UMLを基礎から理解する ――UMLでできること,できないこと
●UML 2.0で取り入れられた構造化クラス
UMLの新しいバージョンであるUML 2.0は,2003年に公開される予定になっています.UML 2.0にはいくつかの新しい機能が取り入れられていますが,その一つである構造化クラスは,ハードウェアも含めた組み込みシステムのモデル表現として重要だと思うので,ここで紹介しておきます.
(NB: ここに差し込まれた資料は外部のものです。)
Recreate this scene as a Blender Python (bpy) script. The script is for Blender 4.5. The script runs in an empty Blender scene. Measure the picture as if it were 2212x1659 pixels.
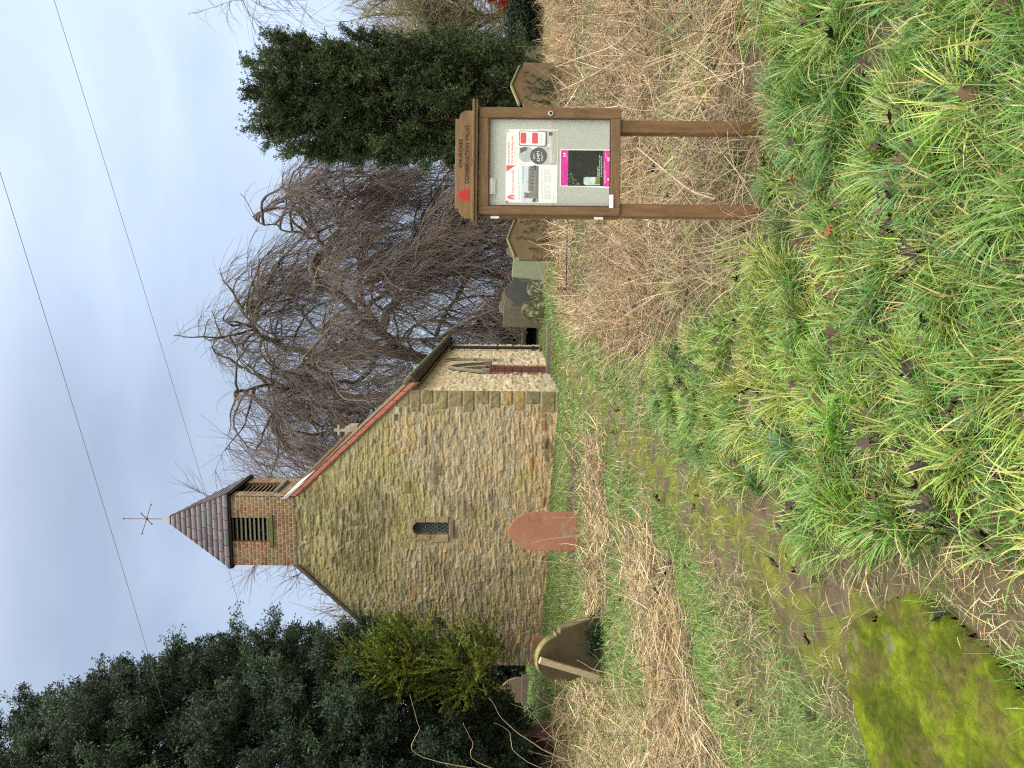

哲学者の食事問題をモデル化したクラス図とオブジェクト図の違いに注目してください.クラス図(図6)のほうは,哲学者が右手と左手にフォークを持つという一般的なことを表しています.オブジェクト図(図7)のほうは,哲学者が5人いてフォークを共有していることを表しています.クラス図は概念を表すものなので,同一のクラスを二つ並べることができません.「哲学者というもの」と「フォークというもの」を表すので,一つ,二つと数えることができないのです.「哲学者」という概念は一つだけということです.英語で言えば,冠詞を付けない単語だけで文章を作るようなものです.
そんなわけで,オブジェクト図のほうが問題に特有の状況を表現している気がしませんか?
これは,一般化されたクラス表現と具体化されたインスタンス表現の違いです.哲学者が6人になってもクラス図はそのまま再利用できますが,オブジェクト図はもう使えません.しかし,オブジェクト図(もしくはそれに対応するもの)がないと,何をしたいのかがわかりにくくなります.
構造化クラスというのは,クラスの中にその内部構造を表現するためのインスタンス・ベースの表現を持たせたものです.ここでは,内部の構造を表すために持たせた図をクラス構造図と呼ぶことにします.クラス構造図は,オブジェクト図では具体的すぎるので,役割ベースのコラボレーション図(図8)を使用します.ただし,コラボレーション図のメッセージのやり取りを表す部分はやはり具体的すぎるので,ポートとコネクタという新しいモデリング要素を導入して,互いに通信し合うことを表現します.クラス構造図を使用することで,かなり直感的なモデリングが可能となります.